Source: Park Place Technologies
The Banking System's Hidden Vulnerability
This fragmentation creates a cascading problem through the financial system that deserves far more attention than it's currently receiving.
Regional banks hold the largest share of commercial real estate debt, roughly 36% of the nearly $5 trillion outstanding, according to Trepp. These are the same banks that made aggressive CRE loans during the 2015-2021 lending cycle, when interest rates were low and default risk seemed remote. Now they're staring at borrowers who can't refinance because there's simply no refinancing market for Class B and C properties.
The largest money-center banks can absorb losses, but regional lenders, especially those concentrated in markets like Austin, Denver, and the Sunbelt, are entering what analysts describe as peak distress. The consequences extend far beyond real estate. When these banks restrict lending, small business lending contracts, residential mortgage availability tightens, and local development halts.
This pattern isn't new. The 2008 financial crisis propagated through regional bank weakness in commercial real estate in much the same way.
The AI Wild Card
The "winners" in today's market are increasingly dependent on artificial intelligence. Data centers are thriving because hyperscalers like Meta, Amazon, and Oracle are racing to build out AI infrastructure. The sector returned 11.2% last year, better than nearly any other real estate category. McKinsey estimates North America could see $1 trillion worth of new data center construction between 2025 and 2030.
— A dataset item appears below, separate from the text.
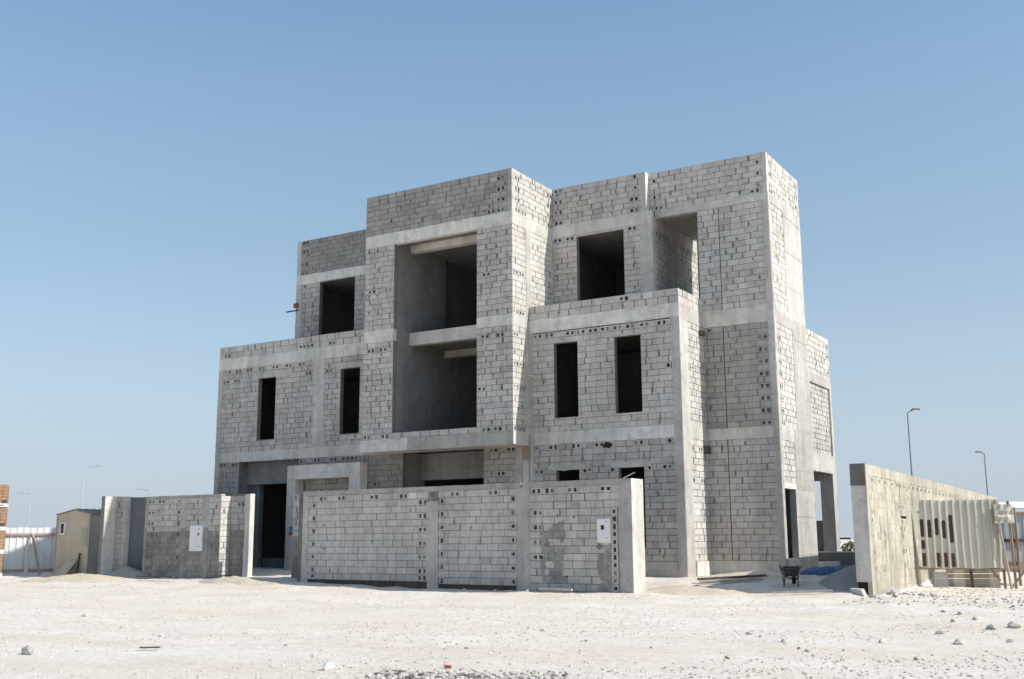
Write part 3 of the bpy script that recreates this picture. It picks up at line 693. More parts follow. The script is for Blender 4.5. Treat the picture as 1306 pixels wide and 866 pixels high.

Yet this growth assumes sustained AI demand. Data center operators argue that long-term leases (often 15-20 years) insulate them from disruption. However, these leases include termination clauses if developers miss deadlines, fail to secure power, or can't maintain uptime. Tariffs are already driving up construction costs, supply chains are strained, and labor shortages are real.
For now, the sector continues to attract capital based on the strength of AI demand forecasts.
Source: Bloomberg News
The Real Estate Market as a Microcosm
The commercial real estate market's bifurcation reveals how capital behaves during periods of stress.
When uncertainty rises, investors pull money from uncertain bets and concentrate it in the safest, highest-quality assets. Winners benefit from cheaper capital and aggressive bidding. Everyone else loses the marginal buyer that keeps markets functioning. Without marginal demand, distressed assets decline in value.
This triggers a feedback loop. Properties collapse, owners can't refinance, defaults accelerate, lenders tighten standards, and the market fragments further. For commercial real estate, this loop is already in motion. Over $25 billion in CMBS loans are now past maturity without being paid off, liquidated, or formally extended; the highest level since 2013. This data underscores how far the deterioration has advanced.
What Comes Next
The commercial real estate market of 2026 is diverging in ways that advantage those with the capital to acquire distressed assets, while pressuring traditional investors. Regional banks face mounting losses, distressed sales will likely accelerate, and the middle tier of commercial real estate is being compressed into either trophy assets or liquidation sales.
Meanwhile, the data center sector continues benefiting from AI infrastructure demand, with investors allocating significant capital to the space. Yet this concentration in a single sector carries its own vulnerabilities, as data center leases include termination clauses tied to power availability, construction timelines, and uptime guarantees, conditions that may prove challenging as tariffs drive up construction costs and supply chains tighten.
For the rest of the commercial real estate market, the challenge isn't managing new risks, it's surviving a structural reshuffling that's already well underway.